El último Tarantino (según el cineasta al borde de su decálogo finalista, antes de una retirada poco creíble) es un feroz, contundente, elegante y voraz acto de amor al cine. 'Érase una vez... en Hollywood' es su 'ocho y medio', la 'Roma' del cineasta de 'Reservoir dogs', una depurada y estilizada revelación de su identidad que construye un castillo de naipes marcados por filias y fobias, por homenajes y guiños, edificado sobre los cimientos de Los Ángeles. Todo, la realidad misma, es un inmenso decorado, y su pareja protagonista Brad Pitt y Leonardo DiCaprio (inmenso), en modo Robert Redford y Paul Newman, son los dos hombres y un destino, los médium de esta ouija sobre la pátina del tiempo y una época fundamental de la cultura popular USA donde todo se mueve hacia el sí del demiurgo Tarantino: Sharon Tate, Polanski (nuestros vecinos eternos), la luna y el firmamento cinematográfico de las luces de neón y los carteles de un Hollywood con sus miserias y grandezas.

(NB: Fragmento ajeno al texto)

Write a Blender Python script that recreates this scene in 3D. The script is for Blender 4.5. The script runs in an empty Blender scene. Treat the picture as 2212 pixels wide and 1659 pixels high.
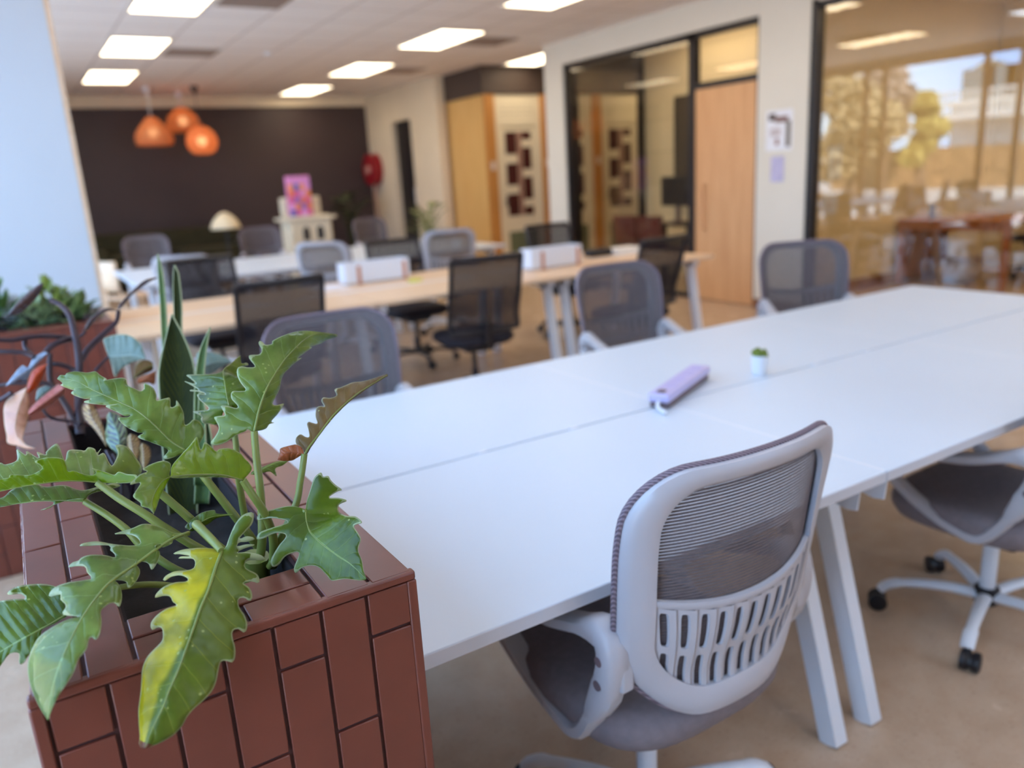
import bpy, bmesh, math, random
from math import sin, cos, pi, radians, sqrt, atan2, floor
from mathutils import Vector as V, Matrix
random.seed(7)
C = bpy.context.scene.collection
W_PX, H_PX = 2212.0, 1659.0
# ------------------------------------------------------------------ camera
F_PX = 1697.4
YAW, PITCH, ROLL = radians(58.632), radians(14.956), radians(-3.418)
EYE = V((0.0, 0.0, 1.43))
fw = V((cos(PITCH)*cos(YAW), cos(PITCH)*sin(YAW), -sin(PITCH)))
rt = fw.cross(V((0, 0, 1))).normalized(); up = rt.cross(fw)
rt, up = cos(ROLL)*rt + sin(ROLL)*up, -sin(ROLL)*rt + cos(ROLL)*up
cam_d = bpy.data.cameras.new('camera'); cam = bpy.data.objects.new('camera', cam_d); C.objects.link(cam)
M = Matrix((rt, up, -fw)).transposed().to_4x4(); M.translation = EYE
cam.matrix_world = M
cam_d.sensor_fit = 'HORIZONTAL'; cam_d.sensor_width = 36.0; cam_d.lens = F_PX/W_PX*36.0
cam_d.clip_start = 0.02; cam_d.clip_end = 300
cam_d.dof.use_dof = True; cam_d.dof.focus_distance = 1.0
cam_d.dof.aperture_fstop = cam_d.lens/1000/0.011
bpy.context.scene.camera = cam
def ray(px, py):
    return fw + rt*((px-W_PX/2)/F_PX) - up*((py-H_PX/2)/F_PX)
def pt(px, py, d):            # a measured point of the photo at depth d (metres) becomes a place in the room
    return EYE + ray(px, py)*d
def at_z(px, py, z):
    r = ray(px, py); return EYE + r*((z-EYE.z)/r.z)
def at_y(px, py, y):
    r = ray(px, py); return EYE + r*((y-EYE.y)/r.y)
def at_x(px, py, x):
    r = ray(px, py); return EYE + r*((x-EYE.x)/r.x)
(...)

Este crepúsculo de los dioses de margaritas, bloody marys, piscinas como las de 'El nadador' de Cheever, y alucinógenos es una fábrica de monstruitos, dioses fugaces y zombies que buscan su lugar en el mundo. El director de 'Malditos bastardos' se mueve en un terreno acotado por querencias y complicidades, por una mirada tan crítica como entregada, tan condescendiente como afilada. Y este álbum de sueños rotos, pesadillas y gigantes con pies de barro le sirve a Tarantino para desplegar su talento innato y jugar con todos a sugerir lo que no es, a parecer lo que no se ve y a estirar sus esencias: esa apariencia de no estar contando, esas conversaciones en bucle rotas por un gesto inesperado, ese itinerario de casi tres horas que se encamina hacia un final ácido, arrebatador, sublime en su fidelidad a un estilo y a una manera de entender el cine. Todo en 'Erase una vez...' es doble, visión y celebración, en un juego de espejos y reflejos: la pareja protagonista y sus roles; el Hollywood de ayer y el de ahora; la realidad y los sueños; los hippies y Vietnam; la belleza y la muerte; el decorado de cartón piedra y el actor en descomposición; el sol y las gafas de sol; la luz y la oscuridad; el texto y la imagen, en una casa de muñecas donde humor, farsa y perdición se funden en una reserva acotada por la vida y la muerte, el éxito y el fracaso, las señales de un mundo a punto de la extinción empujado por la llegada de otro.
Tarantino es el mismo cuando narra el jocoso encuentro con Bruce Lee, la divertida y lúdica escena de 'La gran evasión', o el diálogo entre DiCaprio y la niña, que cuando revela su destreza para encajar los flashback entrelazados de recuerdos y raptos del pasado como si la vida fuese la toma de un rodaje repetida hasta la saciedad. Estamos ante una obra mayor, una ópera-cine donde la amargura y la chispa, las miradas desesperadas y la sátira, la música y el fogonazo violento componen un deslumbrante retablo de cinefilia. A veces la película se detiene, y nosotros con ella, en ese deslizamiento por una autopista de L.A. Suena 'Kentucky Woman' de Deep Purple. El viento da en la cara y la vida es un fotograma que se escapa unas millas más adelante.